In Aurora, the railroad not only provided transportation from the Southwest and work building tracks, it also provided work building railroad cars and even provided housing in boxcar camps.
In the 1920’s Aurora was a regional industrial and railroad center for the surrounding farming communities in the Fox River Valley. Almost from its beginning in the 1830s, Aurora was a progressive, ethnically diverse town. From the 1850s up through the 1920s, a significant number of immigrant groups settled in Aurora. The predominant immigrant groups, as reflected in the 1910 census, were as follows: Germans, Romanians, Hungarians, Swedes, Irish, and Russians. Of course, many, other, smaller groups contributed to Aurora’s ethnic mosaic as well, and Mexicans started to arrive during World War I, continuing through the 1920s. Today Latinos are the largest ethnic group in Aurora, with Mexicans the largest nationality present.
It is interesting to note that the U.S. immigration laws in the 1920s were very strict in an effort to restrict immigration from Europe. There was an exemption for the Western Hemisphere, making Mexico a primary source of large-scale, cheap labor first for the Southwest farms, then the midwest industries.

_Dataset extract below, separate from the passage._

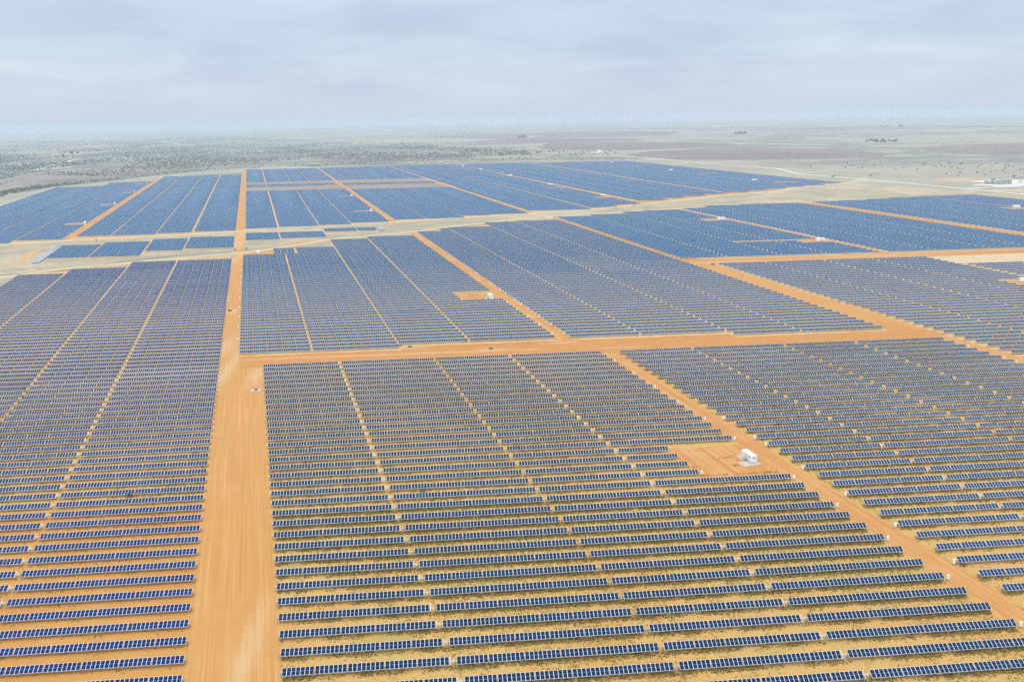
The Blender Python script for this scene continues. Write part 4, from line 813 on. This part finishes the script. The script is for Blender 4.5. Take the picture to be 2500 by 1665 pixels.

Aurora was initially divided into two parts: East Aurora and West Aurora. Upon its incorporation in 1857, the two regions merged to create one city. The city’s industry was based around factories and the railroad, until the railroad shops closed in the 1960s, which led to the closure and relocation of other factories. This, in turn, led to an unemployment rate that climbed to 16% during the 1980s. Further development of the city also was a contributing factor to the decline of other areas of the city, which in turn led to heightened crime rates and gang violence. One good thing that did come out of this dark period was that the city was becoming very ethnically and culturally diverse.

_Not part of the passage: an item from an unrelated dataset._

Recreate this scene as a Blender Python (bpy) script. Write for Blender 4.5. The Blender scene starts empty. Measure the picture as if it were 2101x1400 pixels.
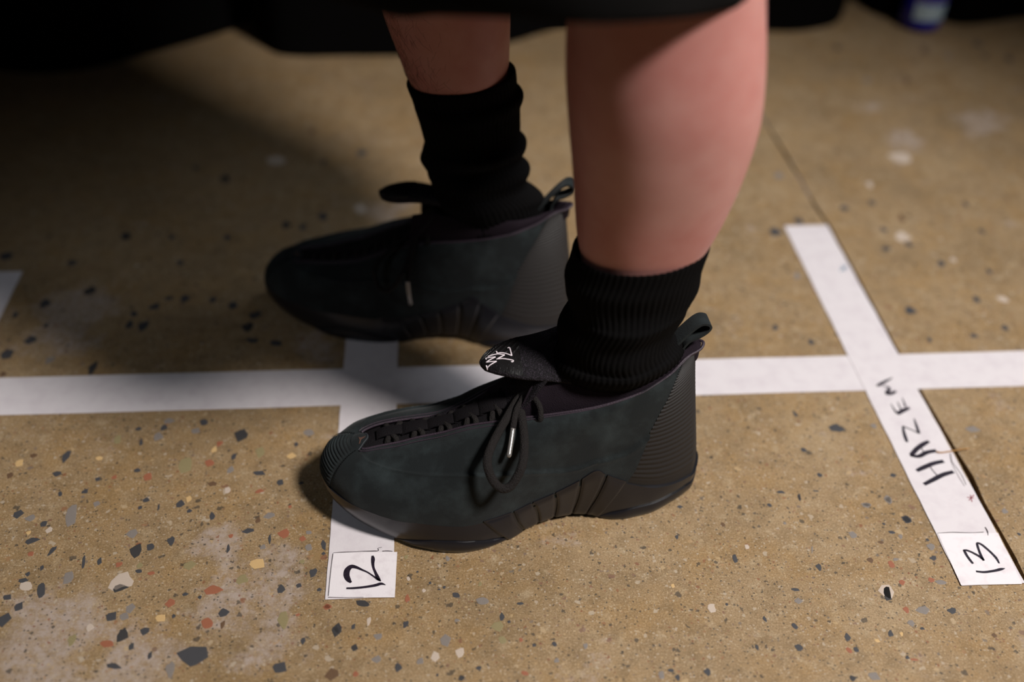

During the late 1980s, the city began to make a comeback. More businesses opened and development spread following the construction of the Hollywood Casino in the early 1990s. Development continued through the 1990s and the population of Aurora continued to grow. (worldpopulationreview.com)Today Aurora is the 2nd most populous city in Illinois, after Chicago, with a population of 180,542 (2020 census).
Diversification is changing all of the rusty satellite cities of old into booming new “edge cities,” as the wealth of the Chicago suburbs spreads out to fill former farmland and joins with outriding urban cores. Each of these burgeoning powerhouses is developing a sizable minority population with roots in Latin America, and mainly in Mexico. “A river, a casino and Latinos. They all have these three,” Gonzolo Arroyo, the first Hispanic member of the school board in Aurora East observes, speaking of Chicago’s three older satellite cities: Elgin, Joliet and Aurora. (Chicago Tribune).